## Exercise requirements
Pictures aside, quote the whole listing exactly.

╭──

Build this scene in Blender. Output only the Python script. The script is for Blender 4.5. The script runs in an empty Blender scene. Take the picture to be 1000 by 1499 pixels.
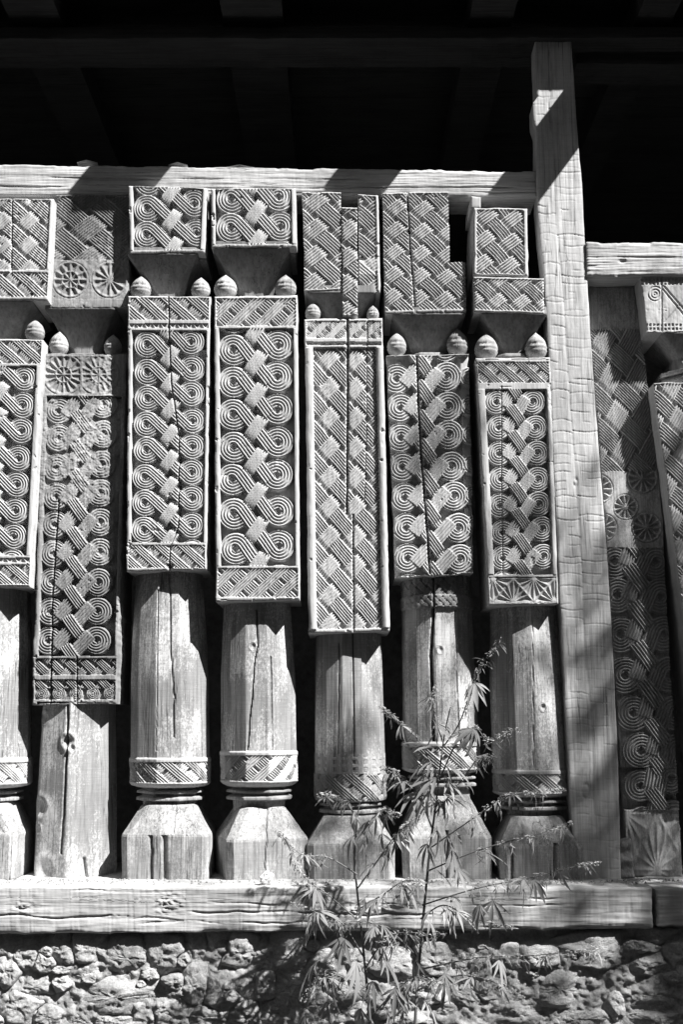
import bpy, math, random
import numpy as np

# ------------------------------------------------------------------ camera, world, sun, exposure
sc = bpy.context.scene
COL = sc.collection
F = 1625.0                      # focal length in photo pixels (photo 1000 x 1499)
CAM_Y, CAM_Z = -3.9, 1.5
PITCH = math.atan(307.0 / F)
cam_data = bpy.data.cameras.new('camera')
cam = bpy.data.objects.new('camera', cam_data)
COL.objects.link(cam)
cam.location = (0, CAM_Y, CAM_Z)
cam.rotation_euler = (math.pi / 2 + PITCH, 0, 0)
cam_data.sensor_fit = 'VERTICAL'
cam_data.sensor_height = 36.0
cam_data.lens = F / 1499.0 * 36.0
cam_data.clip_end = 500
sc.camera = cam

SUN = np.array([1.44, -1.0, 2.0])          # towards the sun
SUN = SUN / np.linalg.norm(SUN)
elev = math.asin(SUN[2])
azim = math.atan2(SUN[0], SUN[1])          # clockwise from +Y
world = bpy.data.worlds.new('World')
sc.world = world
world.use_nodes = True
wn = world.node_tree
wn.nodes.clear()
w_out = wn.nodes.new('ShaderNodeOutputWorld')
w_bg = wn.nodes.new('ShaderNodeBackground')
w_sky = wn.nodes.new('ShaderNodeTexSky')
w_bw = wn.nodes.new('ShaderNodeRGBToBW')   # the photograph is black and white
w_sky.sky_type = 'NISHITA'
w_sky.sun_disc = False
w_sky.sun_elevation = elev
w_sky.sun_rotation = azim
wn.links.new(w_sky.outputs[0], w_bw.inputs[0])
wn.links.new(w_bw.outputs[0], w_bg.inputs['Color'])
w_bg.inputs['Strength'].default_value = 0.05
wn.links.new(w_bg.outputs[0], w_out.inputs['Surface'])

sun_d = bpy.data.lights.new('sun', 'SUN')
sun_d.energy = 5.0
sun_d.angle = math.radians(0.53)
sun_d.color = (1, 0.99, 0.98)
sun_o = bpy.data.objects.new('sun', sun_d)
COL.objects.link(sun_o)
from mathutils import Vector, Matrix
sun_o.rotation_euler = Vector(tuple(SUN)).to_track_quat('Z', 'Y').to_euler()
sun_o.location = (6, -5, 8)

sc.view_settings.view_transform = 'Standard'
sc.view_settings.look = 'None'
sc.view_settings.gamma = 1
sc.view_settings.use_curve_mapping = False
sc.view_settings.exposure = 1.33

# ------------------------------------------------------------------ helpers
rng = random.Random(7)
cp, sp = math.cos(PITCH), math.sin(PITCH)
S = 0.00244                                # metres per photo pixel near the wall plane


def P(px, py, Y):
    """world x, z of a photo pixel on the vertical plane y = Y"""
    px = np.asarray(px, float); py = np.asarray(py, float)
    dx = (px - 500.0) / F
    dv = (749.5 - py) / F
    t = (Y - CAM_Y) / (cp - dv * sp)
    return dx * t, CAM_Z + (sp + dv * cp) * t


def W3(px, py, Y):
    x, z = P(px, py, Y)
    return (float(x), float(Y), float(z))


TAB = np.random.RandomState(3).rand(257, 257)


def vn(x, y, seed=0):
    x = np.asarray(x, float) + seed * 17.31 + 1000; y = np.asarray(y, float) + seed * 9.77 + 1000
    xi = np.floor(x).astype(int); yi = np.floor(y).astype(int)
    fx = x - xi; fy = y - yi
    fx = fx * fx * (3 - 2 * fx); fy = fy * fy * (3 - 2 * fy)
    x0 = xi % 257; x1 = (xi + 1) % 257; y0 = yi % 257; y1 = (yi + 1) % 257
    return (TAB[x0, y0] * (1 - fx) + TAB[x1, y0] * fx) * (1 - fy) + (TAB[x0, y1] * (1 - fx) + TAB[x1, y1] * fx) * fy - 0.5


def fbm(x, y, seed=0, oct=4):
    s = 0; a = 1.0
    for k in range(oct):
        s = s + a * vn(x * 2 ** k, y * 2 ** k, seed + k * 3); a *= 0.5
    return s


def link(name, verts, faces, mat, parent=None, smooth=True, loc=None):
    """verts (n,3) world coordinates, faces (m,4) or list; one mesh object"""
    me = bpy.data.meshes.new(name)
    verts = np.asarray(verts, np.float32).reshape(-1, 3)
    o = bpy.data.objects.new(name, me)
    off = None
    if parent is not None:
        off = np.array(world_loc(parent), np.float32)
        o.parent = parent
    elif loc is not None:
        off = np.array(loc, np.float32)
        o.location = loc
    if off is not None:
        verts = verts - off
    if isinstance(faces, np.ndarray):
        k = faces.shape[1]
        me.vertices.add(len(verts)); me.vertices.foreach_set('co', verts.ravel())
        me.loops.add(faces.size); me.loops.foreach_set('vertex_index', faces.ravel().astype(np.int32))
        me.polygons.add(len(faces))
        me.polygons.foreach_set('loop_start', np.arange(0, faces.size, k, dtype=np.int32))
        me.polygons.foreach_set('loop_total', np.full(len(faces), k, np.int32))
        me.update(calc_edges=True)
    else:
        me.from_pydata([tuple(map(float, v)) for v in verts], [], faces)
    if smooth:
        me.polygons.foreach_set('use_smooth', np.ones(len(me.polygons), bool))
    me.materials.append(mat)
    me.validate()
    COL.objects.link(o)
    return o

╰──

## Full answer
Build this scene in Blender. Output only the Python script. The script is for Blender 4.5. The script runs in an empty Blender scene. Take the picture to be 1000 by 1499 pixels.
import bpy, math, random
import numpy as np

# ------------------------------------------------------------------ camera, world, sun, exposure
sc = bpy.context.scene
COL = sc.collection
F = 1625.0                      # focal length in photo pixels (photo 1000 x 1499)
CAM_Y, CAM_Z = -3.9, 1.5
PITCH = math.atan(307.0 / F)
cam_data = bpy.data.cameras.new('camera')
cam = bpy.data.objects.new('camera', cam_data)
COL.objects.link(cam)
cam.location = (0, CAM_Y, CAM_Z)
cam.rotation_euler = (math.pi / 2 + PITCH, 0, 0)
cam_data.sensor_fit = 'VERTICAL'
cam_data.sensor_height = 36.0
cam_data.lens = F / 1499.0 * 36.0
cam_data.clip_end = 500
sc.camera = cam

SUN = np.array([1.44, -1.0, 2.0])          # towards the sun
SUN = SUN / np.linalg.norm(SUN)
elev = math.asin(SUN[2])
azim = math.atan2(SUN[0], SUN[1])          # clockwise from +Y
world = bpy.data.worlds.new('World')
sc.world = world
world.use_nodes = True
wn = world.node_tree
wn.nodes.clear()
w_out = wn.nodes.new('ShaderNodeOutputWorld')
w_bg = wn.nodes.new('ShaderNodeBackground')
w_sky = wn.nodes.new('ShaderNodeTexSky')
w_bw = wn.nodes.new('ShaderNodeRGBToBW')   # the photograph is black and white
w_sky.sky_type = 'NISHITA'
w_sky.sun_disc = False
w_sky.sun_elevation = elev
w_sky.sun_rotation = azim
wn.links.new(w_sky.outputs[0], w_bw.inputs[0])
wn.links.new(w_bw.outputs[0], w_bg.inputs['Color'])
w_bg.inputs['Strength'].default_value = 0.05
wn.links.new(w_bg.outputs[0], w_out.inputs['Surface'])

sun_d = bpy.data.lights.new('sun', 'SUN')
sun_d.energy = 5.0
sun_d.angle = math.radians(0.53)
sun_d.color = (1, 0.99, 0.98)
sun_o = bpy.data.objects.new('sun', sun_d)
COL.objects.link(sun_o)
from mathutils import Vector, Matrix
sun_o.rotation_euler = Vector(tuple(SUN)).to_track_quat('Z', 'Y').to_euler()
sun_o.location = (6, -5, 8)

sc.view_settings.view_transform = 'Standard'
sc.view_settings.look = 'None'
sc.view_settings.gamma = 1
sc.view_settings.use_curve_mapping = False
sc.view_settings.exposure = 1.33

# ------------------------------------------------------------------ helpers
rng = random.Random(7)
cp, sp = math.cos(PITCH), math.sin(PITCH)
S = 0.00244                                # metres per photo pixel near the wall plane


def P(px, py, Y):
    """world x, z of a photo pixel on the vertical plane y = Y"""
    px = np.asarray(px, float); py = np.asarray(py, float)
    dx = (px - 500.0) / F
    dv = (749.5 - py) / F
    t = (Y - CAM_Y) / (cp - dv * sp)
    return dx * t, CAM_Z + (sp + dv * cp) * t


def W3(px, py, Y):
    x, z = P(px, py, Y)
    return (float(x), float(Y), float(z))


TAB = np.random.RandomState(3).rand(257, 257)


def vn(x, y, seed=0):
    x = np.asarray(x, float) + seed * 17.31 + 1000; y = np.asarray(y, float) + seed * 9.77 + 1000
    xi = np.floor(x).astype(int); yi = np.floor(y).astype(int)
    fx = x - xi; fy = y - yi
    fx = fx * fx * (3 - 2 * fx); fy = fy * fy * (3 - 2 * fy)
    x0 = xi % 257; x1 = (xi + 1) % 257; y0 = yi % 257; y1 = (yi + 1) % 257
    return (TAB[x0, y0] * (1 - fx) + TAB[x1, y0] * fx) * (1 - fy) + (TAB[x0, y1] * (1 - fx) + TAB[x1, y1] * fx) * fy - 0.5


def fbm(x, y, seed=0, oct=4):
    s = 0; a = 1.0
    for k in range(oct):
        s = s + a * vn(x * 2 ** k, y * 2 ** k, seed + k * 3); a *= 0.5
    return s


def link(name, verts, faces, mat, parent=None, smooth=True, loc=None):
    """verts (n,3) world coordinates, faces (m,4) or list; one mesh object"""
    me = bpy.data.meshes.new(name)
    verts = np.asarray(verts, np.float32).reshape(-1, 3)
    o = bpy.data.objects.new(name, me)
    off = None
    if parent is not None:
        off = np.array(world_loc(parent), np.float32)
        o.parent = parent
    elif loc is not None:
        off = np.array(loc, np.float32)
        o.location = loc
    if off is not None:
        verts = verts - off
    if isinstance(faces, np.ndarray):
        k = faces.shape[1]
        me.vertices.add(len(verts)); me.vertices.foreach_set('co', verts.ravel())
        me.loops.add(faces.size); me.loops.foreach_set('vertex_index', faces.ravel().astype(np.int32))
        me.polygons.add(len(faces))
        me.polygons.foreach_set('loop_start', np.arange(0, faces.size, k, dtype=np.int32))
        me.polygons.foreach_set('loop_total', np.full(len(faces), k, np.int32))
        me.update(calc_edges=True)
    else:
        me.from_pydata([tuple(map(float, v)) for v in verts], [], faces)
    if smooth:
        me.polygons.foreach_set('use_smooth', np.ones(len(me.polygons), bool))
    me.materials.append(mat)
    me.validate()
    COL.objects.link(o)
    return o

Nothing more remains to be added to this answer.